Carbon in bainite


It is simple to establish that martensitic transformation is diffusionless, by measuring the local compositions before and after transformation. Bainite forms at somewhat higher temperatures where the carbon can escape out of the plate within a fraction of a second. Its original composition cannot therefore be measured directly.

There are three possibilities. The carbon may partition during growth so that the ferrite may never contain any excess carbon. The growth may on the other hand be diffusionless with carbon being trapped by the advancing interface. Finally, there is an intermediate case in which some carbon may diffuse with the remainder being trapped to leave the ferrite partially supersaturated. It is therefore much more difficult to determine the precise role of carbon during the growth of bainitic ferrite than in martensite.

Diffusionless growth requires that transformation occurs at a temperature below T0 , when the free energy of bainite becomes less than that of austenite of the same composition. A locus of the T0 temperature as a function of the carbon concentration is called the T0 curve, an example of which is plotted on the Fe-C phase diagram in Figure. Growth without diffusion can only occur if the carbon concentration of the austenite lies to the left of the T0 curve.


An illustration of the T-zero construction on the Fe-C phase diagram. Austenite with a carbon concentration less than that given by the T-zero curve can in principle transform without diffusion. But diffusionless transformation is not possible even in principle, if the austenite has more carbon than given by the T-zero curve. Alpha refers to ferrite and Gamma to austenite.
T-zero curve

Suppose that the plate of bainite forms without diffusion, but that any excess carbon is soon afterwards rejected into the residual austenite. The next plate of bainite then has to grow from carbon-enriched austenite ( Figure a). This process must cease when the austenite carbon concentration reaches the T0 curve. The reaction is said to be incomplete, since the austenite has not achieved its equilibrium composition (given by the Ae3 curve) at the point the reaction stops. If on the other hand, the ferrite grows with an equilibrium carbon concentration then the transformation should cease when the austenite carbon concentration reaches the Ae3 curve.

T-zero curve
(a) The incomplete reaction phenomenon. If bainite grows without diffusion, but with the carbon escaping from the plate immediately after growth ceases, then the next plate must grow from enriched-austenite. By this mechanism the reaction must stop at the T-zero curve. (b) Actual experimental data confirming the T-zero curve.

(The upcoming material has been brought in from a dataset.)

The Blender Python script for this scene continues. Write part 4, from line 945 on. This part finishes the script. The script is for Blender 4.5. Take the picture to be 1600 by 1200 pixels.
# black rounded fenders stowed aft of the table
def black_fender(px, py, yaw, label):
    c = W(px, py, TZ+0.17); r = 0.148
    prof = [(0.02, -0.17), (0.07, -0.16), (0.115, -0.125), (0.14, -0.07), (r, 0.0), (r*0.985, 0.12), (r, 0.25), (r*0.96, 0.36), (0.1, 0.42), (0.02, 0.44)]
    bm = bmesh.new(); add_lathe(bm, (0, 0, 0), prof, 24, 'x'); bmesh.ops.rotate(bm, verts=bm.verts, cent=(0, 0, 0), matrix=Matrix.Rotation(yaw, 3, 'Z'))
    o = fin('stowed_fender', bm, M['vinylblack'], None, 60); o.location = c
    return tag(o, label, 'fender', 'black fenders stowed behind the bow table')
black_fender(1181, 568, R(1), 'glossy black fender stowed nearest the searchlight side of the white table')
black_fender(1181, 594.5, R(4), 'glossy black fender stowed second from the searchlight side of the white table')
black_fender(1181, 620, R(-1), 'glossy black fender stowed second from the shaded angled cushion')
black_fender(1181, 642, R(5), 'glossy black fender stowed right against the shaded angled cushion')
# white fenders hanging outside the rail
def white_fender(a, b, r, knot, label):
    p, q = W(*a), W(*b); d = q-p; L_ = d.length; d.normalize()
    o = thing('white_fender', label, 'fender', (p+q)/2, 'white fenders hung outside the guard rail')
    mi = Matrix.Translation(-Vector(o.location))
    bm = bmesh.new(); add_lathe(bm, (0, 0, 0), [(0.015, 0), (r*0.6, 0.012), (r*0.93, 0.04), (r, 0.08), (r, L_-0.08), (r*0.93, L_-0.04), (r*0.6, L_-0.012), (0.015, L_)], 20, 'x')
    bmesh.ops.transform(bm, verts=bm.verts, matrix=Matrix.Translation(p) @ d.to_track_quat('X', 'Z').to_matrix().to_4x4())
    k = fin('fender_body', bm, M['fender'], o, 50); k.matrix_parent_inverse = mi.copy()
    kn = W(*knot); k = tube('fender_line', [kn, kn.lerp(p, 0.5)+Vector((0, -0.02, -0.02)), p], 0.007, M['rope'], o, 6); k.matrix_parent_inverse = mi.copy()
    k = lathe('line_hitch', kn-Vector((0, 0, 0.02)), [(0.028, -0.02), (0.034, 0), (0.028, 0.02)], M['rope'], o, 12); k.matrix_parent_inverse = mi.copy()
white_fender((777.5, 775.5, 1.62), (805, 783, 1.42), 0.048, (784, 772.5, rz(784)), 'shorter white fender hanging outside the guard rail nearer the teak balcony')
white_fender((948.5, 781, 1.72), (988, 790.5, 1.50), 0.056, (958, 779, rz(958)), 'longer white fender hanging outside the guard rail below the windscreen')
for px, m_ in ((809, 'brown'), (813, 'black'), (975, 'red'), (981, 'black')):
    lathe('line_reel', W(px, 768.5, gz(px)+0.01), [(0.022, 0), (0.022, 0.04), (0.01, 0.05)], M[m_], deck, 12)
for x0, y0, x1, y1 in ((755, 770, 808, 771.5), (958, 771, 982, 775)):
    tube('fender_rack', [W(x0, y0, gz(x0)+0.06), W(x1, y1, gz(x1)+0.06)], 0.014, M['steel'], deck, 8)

It is found experimentally that the transformation to bainite does indeed stop at the T0 boundary (Figure b). The balance of the evidence is that the growth of bainite below the BS temperature involves the successive nucleation and martensitic growth of sub-units, followed in upper bainite by the diffusion of carbon into the surrounding austenite. The possibility that a small fraction of the carbon is nevertheless partitioned during growth cannot entirely be ruled out, but there is little doubt that the bainite is at first substantially supersaturated with carbon.

These conclusions are not significantly modified when the strain energy of transformation is included in the analysis.

There are two important features of bainite which can be shown by a variety of techniques, e.g. dilatometry, electrical resistivity, magnetic measurements and by metallography. Firstly, there is a well defined temperature BS above which no bainite will form, which has been confirmed for a wide range of alloy steels. The amount of bainite that forms increases as the transformation temperature is reduced below the BS temperature. The fraction increases during isothermal transformation as a sigmoidal function of time, reaching an asymptotic limit which does not change on prolonged heat treatment even when substantial quantities of austenite remain untransformed. Transformation in fact ceases before the austenite achieves its equilibrium composition, so that the effect is dubbed the "incomplete-reaction phenomenon".

These observations are understood when it is realised that growth must cease if the carbon concentration in the austenite reaches the T0 curve of the phase diagram. Since this condition is met at ever increasing carbon concentrations when the transformation temperature is reduced, more bainite can form with greater undercoolings below BS. But the T0 restriction means that equilibrium, when the austenite has a composition given by the Ae3 phase boundary, can never be reached, as observed experimentally. A bainite-finish temperature BF is sometimes defined, but this clearly cannot have any fundamental significance.